Sunday, May 8, 2016

The Straight Story

Movie Name: The Straight Story
Year of Release: 1999
Director: David Lynch
Stars: Richard Farnsworth, Sissy Spacek, Harry Dean Stanton, Everett McGill, Jane Galloway Heitz, Joseph Carpenter, Donald Wiegert, Ed Grennan, Jack Walsh, James Cada
Genre: Drama
Score out of ten (whole numbers only): 9
Watch it on Amazon

Synopsis & Review:
After "Lost Highway", director David Lynch tackled a decidedly different story and a very different tone for what became "The Straight Story". The film is based on a true story, and focuses on Alvin Straight's odyssey in 1994, of going to visit his brother Lyle, from Iowa to Wisconsin on a lawn mower.
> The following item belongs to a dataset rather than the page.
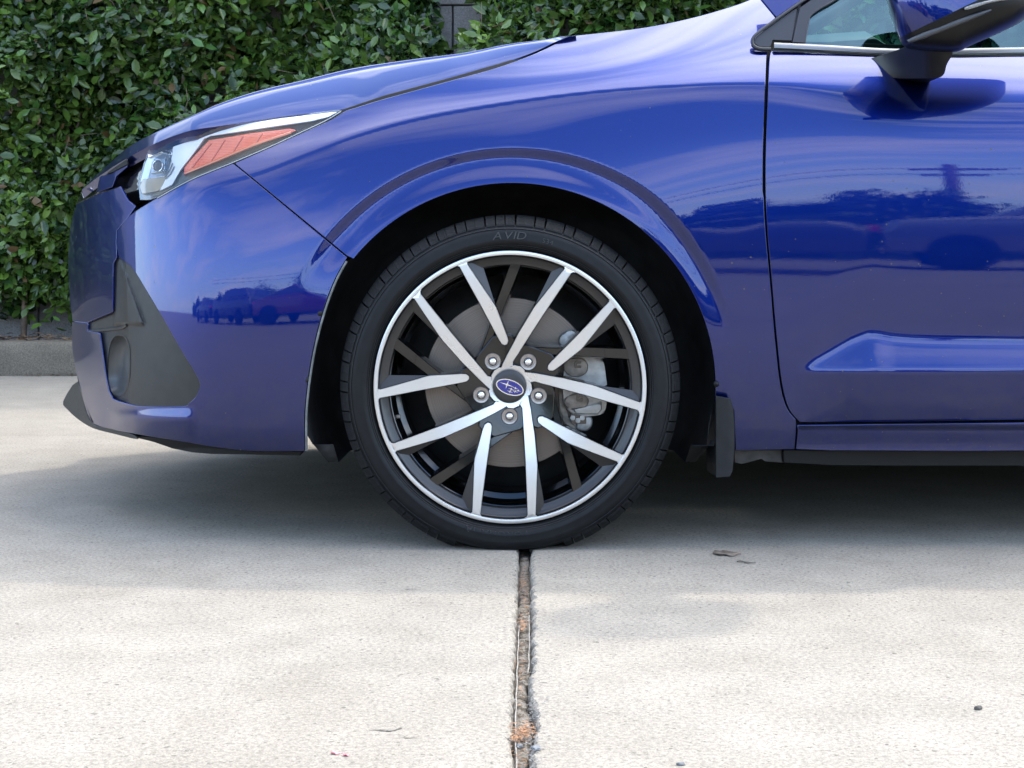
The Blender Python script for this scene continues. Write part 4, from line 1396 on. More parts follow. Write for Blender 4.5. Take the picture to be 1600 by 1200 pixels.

Alvin is a War veteran who lives with his daughter Rose, who has a mental disability. When he hears that his brother Lyle has suffered a stroke, Alvin decides to go for a visit. Since he can't drive anymore, he decides to hitch a trailer to his lawn tractor, and sets off on the 240 mile journey from Iowa to Wisconsin.
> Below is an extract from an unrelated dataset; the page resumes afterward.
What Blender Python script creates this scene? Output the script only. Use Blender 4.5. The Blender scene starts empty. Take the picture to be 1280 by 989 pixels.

David Lynch has one of the most distinct voices in cinema, mostly because as an artist, he places on screen exactly the way he envisions the universe that surrounds him. Some of his films have been considered surreal and overly abstract, but there's definitely a common thread throughout his career: his films try to depict the different layers that exist to reality, and sometimes that reality is populated with exaggerated characters or what we traditionally consider eccentrics, but that's nonetheless his interpretations of what he sees surrounding him (and what is fed to him in terms of influences, through other films, music, art). "The Straight Story", much like "The Elephant Man", may feel like one of the most direct and accessible films he's directed, but it falls under his cannon of representing the oddities of life and of people, as part of what makes all these layers so strange and interesting. The film has his unique point of view, and has a heart, something that is embodied perfectly by Richard Farnsworth (in what turned out to be his last performance) and also by the always terrific Sissy Spacek, who embodies kindness perfectly with her subdued performance. The cinematography from Freddie Francis is beautiful (in what turned out to be his last film also). A great film from a fantastic director.